Lido rallies 12% as it enables staked Ethereum withdrawals
The Lido V2 upgrade would allow users of the decentralized staking protocol to withdraw locked staked ETH on the platform.
Liquid staking protocol Lido (LDO) will finally enable staked Ethereum (ETH) withdrawals after its community-supported enacting of the V2 upgrade.
The protocol announced this development on May 15, saying final checks were occurring and users should stay tuned.
Voting for the upgrade started on May 12 and met no resistance as all the 59.5 million tokens involved in the votes supported the upgrade.
Lido V2 upgrade
The Lido V2 upgrade would allow users of the decentralized staking protocol to withdraw locked staked ETH on the platform. Although the upgrade was completed in February, it required DAO approval before it could be fully deployed on the Ethereum mainnet.
“The implementation of withdrawals coupled with the Staking Router proposal will contribute to an increase in the decentralization of the network, a more healthy Lido protocol, and enable the long-awaited ability to stake and unstake at will, reinforcing stETH as the most composable and useful asset on Ethereum.”
The V2 upgrade will further decentralize the protocol by introducing the Staking Router. This is a controller contract that will enable more node operators and more diverse validator sets through the introduction of additional modules.

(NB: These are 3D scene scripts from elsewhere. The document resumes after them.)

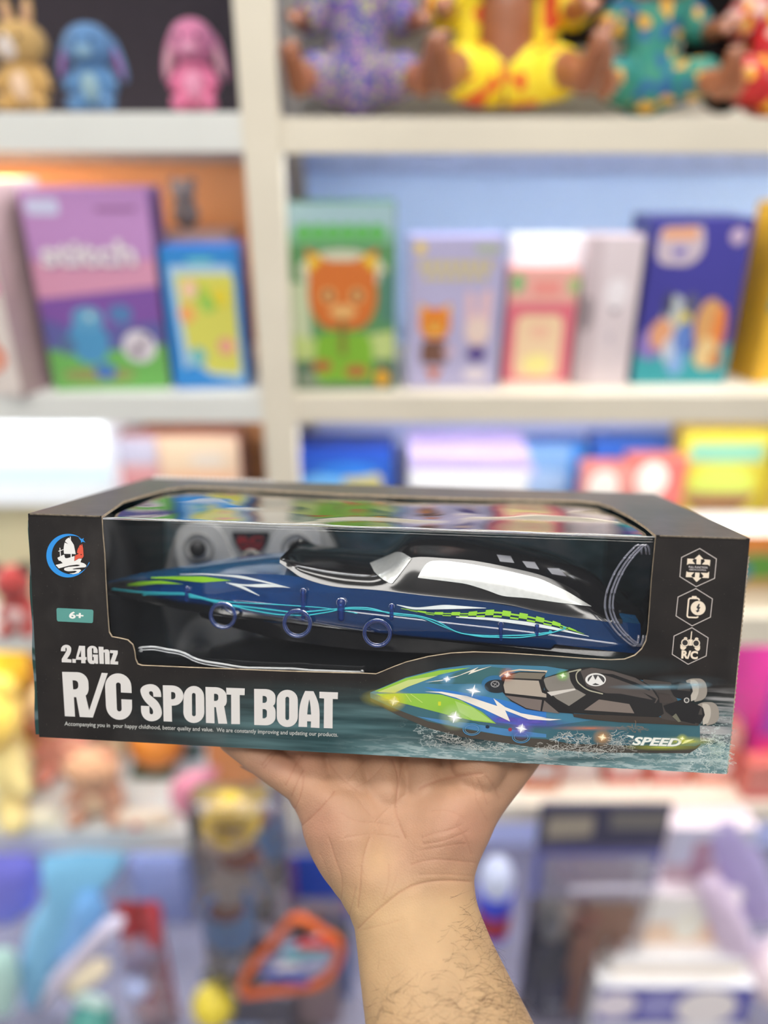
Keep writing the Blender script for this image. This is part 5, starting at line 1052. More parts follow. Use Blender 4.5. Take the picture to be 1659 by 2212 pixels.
# ------------------------------------------------------------------ plush animals
def plush(px, ybot, z, hpx, label, body, head, belly=None, ears='round', face=None, arm=True, name='plush_toy', Y=None, inner=None, rz=0, group=None, wide=1.0, eyes=True, snout=None, earcol=None):
    p = wZ(px, ybot, z) if Y is None else wY(px, ybot, Y); p.z = z
    t = thing(name, label, 'plush toy', p, rz, group); h = hpx * depth((p.x, p.y, z + .05)) / F
    mb_ = pm('plush_%02x%02x%02x' % body, S(*body), .9, sheen=.3, var=.06, scale=60, bump=.5, bscale=500); mh = pm('plush_%02x%02x%02x' % head, S(*head), .9, sheen=.3, var=.06, scale=60, bump=.5, bscale=500)
    b = MB(); b.sph((0, 0, h * .265), (h * .21 * wide, h * .18, h * .25))
    for sx in (-1, 1):
        b.cap((sx * h * .10, -h * .05, h * .095), h * .08, (sx * h * .17 * wide, -h * .20, h * .09), h * .075)
        if arm: b.cap((sx * h * .15 * wide, -h * .03, h * .38), h * .055, (sx * h * .22 * wide, -h * .13, h * .24), h * .05)
    remeshed('body', b, h * .022, mb_, t, 4)
    b = MB(); b.sph((0, -h * .02, h * .62), (h * .24 * wide, h * .2, h * .21)); hd = b.build('head', mh, t, smooth=True)
    if belly: b = MB(); b.sph((0, -h * .085, h * .25), (h * .13, h * .11, h * .17)); b.build('belly', pm('plush_%02x%02x%02x' % belly, S(*belly), .9), t, smooth=True)
    if face: b = MB(); b.sph((-h * .04, -h * .12, h * .6), (h * .15, h * .11, h * .14)); b.build('face', pm('plush_%02x%02x%02x' % face, S(*face), .9), hd, smooth=True)
    ec = earcol or head; me_ = pm('plush_%02x%02x%02x' % ec, S(*ec), .9)
    for sx in (-1, 1):
        b = MB()
        if ears == 'round': b.sph((sx * h * .17, 0, h * .8), (h * .08, h * .04, h * .08))
        elif ears == 'tall': b.sph((sx * h * .10 + h * .03, 0, h * .88), (h * .055, h * .035, h * .15), rx=('Y', sx * .15))
        elif ears == 'droop': b.sph((sx * h * .26 * wide, .0, h * .50), (h * .055, h * .05, h * .22), rx=('Y', -sx * .25))
        e = b.build('ear', me_, t, smooth=True)
        if inner:
            b = MB()
            if ears == 'tall': b.sph((sx * h * .10 + h * .03, -h * .018, h * .88), (h * .035, h * .025, h * .11), rx=('Y', sx * .15))
            elif ears == 'droop': b.sph((sx * h * .26 * wide, -h * .02, h * .48), (h * .035, h * .04, h * .17), rx=('Y', -sx * .25))
            else: b.sph((sx * h * .17, -h * .02, h * .8), (h * .05, h * .03, h * .05))
            b.build('ear_lining', pm('plush_%02x%02x%02x' % inner, S(*inner), .9), e, smooth=True)
    if snout: b = MB(); b.sph((0, -h * .2, h * .56), (h * .09, h * .07, h * .06)); b.build('snout', pm('plush_%02x%02x%02x' % snout, S(*snout), .9), hd, smooth=True)
    if eyes:
        for sx in (-1, 1): b = MB(); b.sph((sx * h * .085, -h * .195 - (h * .04 if face else 0), h * .66), h * .026); b.build('eye', M_black, hd, smooth=True)
    return t
plush(66, 232, Z1, 212, 'tan plush bunny with a white face on the top shelf', (204, 162, 96), (204, 166, 104), (238, 206, 176), 'tall', (238, 224, 216), inner=(226, 178, 146), wide=1.2, Y=1.19, name='plush_bunny')
plush(212, 234, Z1, 205, 'blue plush dog with drooping purple lined ears on the top shelf', (92, 138, 186), (96, 140, 190), (150, 180, 190), 'droop', snout=(140, 176, 200), inner=(168, 110, 176), wide=1.1, Y=1.19, name='plush_dog')
plush(430, 238, Z1, 215, 'pink plush dog with drooping ears beside the post on the top shelf', (226, 120, 160), (216, 130, 170), (236, 160, 190), 'droop', snout=(226, 160, 190), inner=(236, 190, 200), wide=.95, Y=1.19, name='plush_dog')
# ------------------------------------------------------------------ seated dolls
M_dskin = pm('doll_brown_vinyl', S(156, 96, 64), .32, coat=.3, var=.05); M_curl = pm('doll_black_curls', S(14, 12, 14), .75, var=.3, scale=80)
def doll(px, ybot, label, cloth, top='dress', rz=0, k=1.0, hairr=.085, locks=()):
    p = wY(px, ybot, 1.225 if top != 'romper' else 1.235); p.z = Z1 + .009 * k; t = thing('baby_doll', label, 'doll', p, rz, group=None)
    t.scale = (k, k, k); b = MB()
    b.cap((0, 0, .035), .038, (0, .004, .105), .034); b.sph((0, .002, .128), (.048, .03, .026)); b.cap((0, .004, .14), .017, (0, 0, .17), .016)
    b.sph((0, -.012, .215), (.056, .058, .062))
    b.sph((0, -.066, .205), (.010, .010, .008)); b.sph((-.03, -.052, .196), .016); b.sph((.03, -.052, .196), .016)
    for sx in (-1, 1):
        b.cap((sx * .045, 0, .128), .017, (sx * .072, -.012, .100), .0145); b.cap((sx * .072, -.012, .100), .0145, (sx * .080, -.055, .098), .0115); b.sph((sx * .082, -.066, .098), (.012, .014, .009))
        for q_ in range(4): b.cap((sx * (.078 + q_ * .004), -.074, .098 + (q_ - 1.5) * .003), .0035, (sx * (.080 + q_ * .004), -.086, .094 + (q_ - 1.5) * .003), .0028, n=8)
        b.cap((sx * .074, -.066, .103), .004, (sx * .068, -.078, .109), .003, n=8)
        b.cap((sx * .028, -.008, .03), .027, (sx * .064, -.052, .036), .022); b.cap((sx * .064, -.052, .036), .021, (sx * .080, -.098, .026), .016)
        b.cap((sx * .080, -.098, .022), .0155, (sx * .088, -.112, .052), .0125); b.sph((sx * .089, -.115, .058), (.013, .009, .011))
        for q_ in range(5): b.sph((sx * (.080 + q_ * .0045), -.118, .067 - abs(q_ - 1) * .0015), .0042 - q_ * .0003, nu=8, nv=6)
        b.sph((sx * .054, -.01, .21), (.008, .012, .014))
    body = remeshed('body', b, .0028, M_dskin, t, 3)
    for sx in (-1, 1): b = MB(); b.sph((sx * .021, -.063, .222), (.009, .006, .009)); e = b.build('eye', pm('doll_eye_white', S(236, 232, 226), .2), t, smooth=True); b = MB(); b.sph((sx * .021, -.068, .222), (.005, .003, .005)); b.build('iris', pm('doll_iris', S(40, 22, 14), .2), e, smooth=True)
    b = MB(); b.sph((0, -.066, .188), (.013, .006, .0045)); b.build('lips', pm('doll_lips', S(176, 92, 80), .4), t, smooth=True)
    rnd = random.Random(int(px)); b = MB()
    for i in range(70):
        th = rnd.uniform(0, 2 * math.pi); ph = rnd.uniform(-.7, 1.5); d = Vector((math.cos(th) * math.cos(ph), math.sin(th) * math.cos(ph), math.sin(ph)))
        if d.y < -.45 and d.z < .45: continue
        c = Vector((0, .006, .226)) + Vector((d.x * hairr, d.y * hairr * .7, d.z * hairr * .85)); b.sph(c, rnd.uniform(.018, .030), nu=10, nv=8, noise=.35, seed=i)
    for (hx, hz, hr) in locks:
        for i in range(9): b.sph((hx + rnd.uniform(-.5, .5) * hr, .06 + rnd.uniform(-.4, .4) * hr, hz + rnd.uniform(-.6, .6) * hr), hr * rnd.uniform(.45, .7), nu=10, nv=8, noise=.35, seed=i)
        b.cap((hx * .5, .03, .22), .035, (hx, .06, hz), hr * .7)
    remeshed('curly_hair', b, .005, M_curl, t, 1)
    g = MB()
    if top in ('dress', 'romper'):
        g.cap((0, 0, .03), .046, (0, .003, .112), .040); g.sph((0, .002, .122), (.054, .036, .026))
        for sx in (-1, 1): g.cap((sx * .028, -.008, .03), .034, (sx * (.068 if top == 'romper' else .058), -.056, .036), .028); g.cap((sx * .046, 0, .128), .022, (sx * .064, -.012, .104), .0225)
        remeshed(top, g, .0045, cloth, t, 3)
    else:
        for sx in (-1, 1):
            g = MB(); g.cap((sx * .047, .002, .13), .023, (sx * .078, -.010, .102), .023); g.cap((sx * .043, .002, .125), .017, (sx * .048, .0, .06), .018); g.cap((sx * .048, -.006, .05), .017, (sx * .064, -.020, .030), .018); remeshed('vest', g, .0045, cloth, t, 3)
        g = MB(); g.cap((-.02, 0, .035), .038, (.02, 0, .035), .038)
        for sx in (-1, 1): g.cap((sx * .028, -.008, .03), .033, (sx * .060, -.040, .034), .030)
        remeshed('shorts', g, .0045, cloth, t, 3)
    return t
doll(774, 250, 'brown baby doll in a purple dotted dress next to the post on the top shelf', speckle('purple_dots', [S(92, 84, 160), S(116, 90, 170), S(70, 80, 150), S(196, 150, 180), S(180, 190, 90), S(100, 90, 160)], 230), 'dress', .08, 1.0, locks=[(.075, .235, .035), (-.07, .24, .035)])
doll(1082, 252, 'brown baby doll in a bright yellow open vest and shorts on the top shelf', speckle('yellow_print', [S(244, 220, 40), S(250, 226, 50), S(240, 210, 30), S(246, 224, 60), S(226, 90, 40)], 60), 'vest', 0, 1.12)
doll(1384, 258, 'brown baby doll in a teal patterned romper on the top shelf', speckle('teal_print', [S(40, 128, 118), S(46, 136, 120), S(40, 120, 112), S(226, 170, 60), S(40, 100, 150), S(60, 140, 120)], 60), 'romper', -.05, .92, .095, locks=[(-.10, .20, .06), (-.10, .13, .045), (.115, .20, .065), (.12, .12, .06), (.115, .05, .055)])
doll(1646, 268, 'brown baby doll in a red floral dress at the right end of the top shelf', speckle('red_print', [S(190, 30, 40), S(206, 40, 44), S(236, 180, 60), S(240, 200, 190), S(180, 30, 40)], 60), 'dress', -.1, .95, .1, locks=[(-.05, .24, .04)])
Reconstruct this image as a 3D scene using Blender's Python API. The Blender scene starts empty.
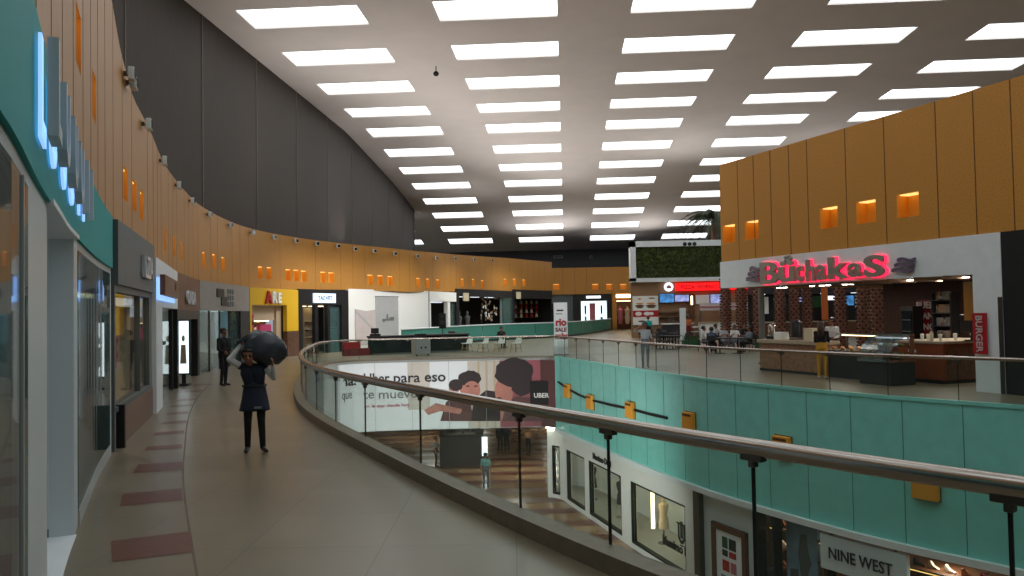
import bpy, math, random
import numpy as np
from mathutils import Vector, Matrix
random.seed(4)
SC = bpy.context.scene
COL = SC.collection
PI = math.pi
# ------------------------------------------------------------------ camera model
F = 800.0; PITCH = math.atan(24/800); ROLL = -.018; EYE = 2.15
def _rx(a): c, s = math.cos(a), math.sin(a); return np.array([[1,0,0],[0,c,-s],[0,s,c]])
def _rz(a): c, s = math.cos(a), math.sin(a); return np.array([[c,-s,0],[s,c,0],[0,0,1]])
CM = _rx(PI/2+PITCH) @ _rz(ROLL)
E0 = np.array([0, 0, EYE])
def ray(x, y): return CM @ np.array([(x-512)/F, (288-y)/F, -1.])
def at(x, y, z):
    d = ray(x, y); return E0 + d*((z-EYE)/d[2])
def aty(x, y, Y):
    d = ray(x, y); return E0 + d*(Y/d[1])

cam_d = bpy.data.cameras.new('camera'); cam = bpy.data.objects.new('camera', cam_d); COL.objects.link(cam)
cam_d.sensor_width = 36; cam_d.lens = F*36/1024; cam_d.clip_start = .05; cam_d.clip_end = 400
mw = Matrix([list(r) for r in CM]).to_4x4(); mw.translation = (0, 0, EYE); cam.matrix_world = mw
SC.camera = cam
vs = SC.view_settings; vs.view_transform = 'Standard'; vs.look = 'None'; vs.gamma = 1; vs.exposure = .2; vs.use_curve_mapping = False
SC.cycles.use_denoising = True
SC.cycles.max_bounces = 8; SC.cycles.diffuse_bounces = 4; SC.cycles.glossy_bounces = 3; SC.cycles.transparent_max_bounces = 24
SC.cycles.caustics_reflective = False; SC.cycles.caustics_refractive = False
SC.cycles.sample_clamp_indirect = 6

# ------------------------------------------------------------------ materials
def lin(c):
    return tuple((v/255/12.92 if v/255 <= .04045 else ((v/255+.055)/1.055)**2.4) for v in c) + (1,)
MATS = {}
def mat(name, c, rough=.6, metal=0., emit=0., noise=0., scale=8., bump=0., stretch=None, spec=.5, alpha=1., c2=None):
    if name in MATS: return MATS[name]
    m = bpy.data.materials.new(name); m.use_nodes = True
    nt = m.node_tree; b = nt.nodes['Principled BSDF']
    b.inputs['Base Color'].default_value = lin(c); b.inputs['Roughness'].default_value = rough
    b.inputs['Metallic'].default_value = metal; b.inputs['Specular IOR Level'].default_value = spec
    if emit:
        b.inputs['Emission Color'].default_value = lin(c); b.inputs['Emission Strength'].default_value = emit
    if noise or bump or c2:
        tc = nt.nodes.new('ShaderNodeTexCoord'); mp = nt.nodes.new('ShaderNodeMapping')
        nt.links.new(tc.outputs['Object'], mp.inputs['Vector'])
        if stretch: mp.inputs['Scale'].default_value = stretch
        n = nt.nodes.new('ShaderNodeTexNoise'); n.inputs['Scale'].default_value = scale; n.inputs['Detail'].default_value = 4
        nt.links.new(mp.outputs['Vector'], n.inputs['Vector'])
        if noise or c2:
            r = nt.nodes.new('ShaderNodeValToRGB')
            a = lin(c); k = noise
            r.color_ramp.elements[0].position = .32; r.color_ramp.elements[1].position = .68
            r.color_ramp.elements[0].color = tuple(max(0, v*(1-k)) for v in a[:3]) + (1,)
            r.color_ramp.elements[1].color = lin(c2) if c2 else tuple(min(1, v*(1+k)) for v in a[:3]) + (1,)
            nt.links.new(n.outputs['Fac'], r.inputs['Fac']); nt.links.new(r.outputs['Color'], b.inputs['Base Color'])
            if emit: nt.links.new(r.outputs['Color'], b.inputs['Emission Color'])
        if bump:
            bp = nt.nodes.new('ShaderNodeBump'); bp.inputs['Strength'].default_value = bump; bp.inputs['Distance'].default_value = .02
            nt.links.new(n.outputs['Fac'], bp.inputs['Height']); nt.links.new(bp.outputs['Normal'], b.inputs['Normal'])
    MATS[name] = m; return m
def glass(name, tint, refl=1.0, rough=.02, haze=0., hazec=(150, 190, 185)):
    m = bpy.data.materials.new(name); m.use_nodes = True; nt = m.node_tree
    nt.nodes.remove(nt.nodes['Principled BSDF']); out = nt.nodes['Material Output']
    t = nt.nodes.new('ShaderNodeBsdfTransparent'); t.inputs['Color'].default_value = lin(tint)
    g = nt.nodes.new('ShaderNodeBsdfGlossy'); g.inputs['Roughness'].default_value = rough
    lw = nt.nodes.new('ShaderNodeLayerWeight'); lw.inputs['Blend'].default_value = .5
    pw = nt.nodes.new('ShaderNodeMath'); pw.operation = 'POWER'; pw.inputs[1].default_value = 5; nt.links.new(lw.outputs['Facing'], pw.inputs[0])
    mu = nt.nodes.new('ShaderNodeMath'); mu.operation = 'MULTIPLY_ADD'; mu.inputs[1].default_value = .8*refl; mu.inputs[2].default_value = .035*refl; mu.use_clamp = True
    nt.links.new(pw.outputs[0], mu.inputs[0])
    base = t.outputs['BSDF']
    if haze:
        d = nt.nodes.new('ShaderNodeBsdfDiffuse'); d.inputs['Color'].default_value = lin(hazec)
        mh = nt.nodes.new('ShaderNodeMixShader'); mh.inputs[0].default_value = haze
        nt.links.new(base, mh.inputs[1]); nt.links.new(d.outputs['BSDF'], mh.inputs[2]); base = mh.outputs['Shader']
    mx = nt.nodes.new('ShaderNodeMixShader'); nt.links.new(mu.outputs[0], mx.inputs[0])
    nt.links.new(base, mx.inputs[1]); nt.links.new(g.outputs['BSDF'], mx.inputs[2])
    nt.links.new(mx.outputs['Shader'], out.inputs['Surface']); MATS[name] = m; return m
def floormat(name, c1, c2, grout, tile, rough, spec=.5, noise=.12):
    m = bpy.data.materials.new(name); m.use_nodes = True; nt = m.node_tree; b = nt.nodes['Principled BSDF']
    tc = nt.nodes.new('ShaderNodeTexCoord')
    br = nt.nodes.new('ShaderNodeTexBrick'); br.offset = 0; br.inputs['Scale'].default_value = 1
    br.inputs['Brick Width'].default_value = tile; br.inputs['Row Height'].default_value = tile
    br.inputs['Mortar Size'].default_value = .006; br.inputs['Color1'].default_value = lin(c1); br.inputs['Color2'].default_value = lin(c2)
    br.inputs['Mortar'].default_value = lin(grout); br.inputs['Bias'].default_value = -.2
    nt.links.new(tc.outputs['Object'], br.inputs['Vector'])
    n = nt.nodes.new('ShaderNodeTexNoise'); n.inputs['Scale'].default_value = .8; n.inputs['Detail'].default_value = 8; n.inputs['Roughness'].default_value = .7
    nt.links.new(tc.outputs['Object'], n.inputs['Vector'])
    r = nt.nodes.new('ShaderNodeMapRange'); r.inputs['To Min'].default_value = 1-noise*2; r.inputs['To Max'].default_value = 1+noise*2
    nt.links.new(n.outputs['Fac'], r.inputs['Value'])
    mx = nt.nodes.new('ShaderNodeMixRGB'); mx.blend_type = 'MULTIPLY'; mx.inputs[0].default_value = 1
    nt.links.new(br.outputs['Color'], mx.inputs[1]); nt.links.new(r.outputs['Result'], mx.inputs[2])
    nt.links.new(mx.outputs['Color'], b.inputs['Base Color'])
    r2 = nt.nodes.new('ShaderNodeMapRange'); r2.inputs['To Min'].default_value = rough*.7; r2.inputs['To Max'].default_value = rough*1.4
    nt.links.new(n.outputs['Fac'], r2.inputs['Value']); nt.links.new(r2.outputs['Result'], b.inputs['Roughness'])
    b.inputs['Specular IOR Level'].default_value = spec
    MATS[name] = m; return m
M = MATS
floormat('stone_floor', (126,115,95), (119,108,89), (98,90,74), 1.25, .3, .5, .13)
floormat('stone_floor_low', (160,132,100), (138,108,80), (90,74,56), 1.6, .2, .6, .14)
mat('brown_tile', (98,54,42), .35, noise=.14, scale=5)
mat('joint', (96,86,72), .6)
mat('curb_stone', (122,110,92), .5, noise=.12, scale=9)
mat('ceiling_paint', (216,208,204), .9, noise=.03, scale=.6)
mat('sky_pane', (244,252,255), .5, emit=2.3)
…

Several crypto analysts have predicted that the upgrade could lead to a reshuffling amongst multiple liquid staking protocols. Tangy noted that the withdrawals could also lead to “a continuous gradual rise in total staked Ether as the deposit cue is already filled 2 weeks out with no withdrawal cue.”
Meanwhile, Lido is currently the dominant liquid staking protocol, with over 6.2 million ETH staked through its platform. According to Nansen’s dashboard, it controls 79.5% of the liquid staking market.
$7k ETH withdrawn
Blockchain analytical firm Arkham Intelligence reported that roughly 3.6 ETH — roughly $7000 — have been withdrawn since Lido enabled withdrawal on its platform.
The firm added:
“We hope these unprecedented events do not have an adverse market impact.”
Meanwhile, a Lido protocol developer, pshe.eth, said someone front-ran the exec transaction to get the first Lido Withdrawal NFT.
LDO is up 12%
Following the news, Lido’s LDO token rose by roughly 12% in the last 24 hours to trade at $2.16253 as of press time, according to CryptoSlate’s data.
The LDO token has enjoyed some upside over the past week, rising by 26%. However, its value is down 15% since the Shappella upgrade was enabled, and the total value of assets locked on the protocol shrunk by 2% compared to its rivals like Frax Ether and Rocket Pool (RPL) which both recorded double-digit gains, according to DeFillama data.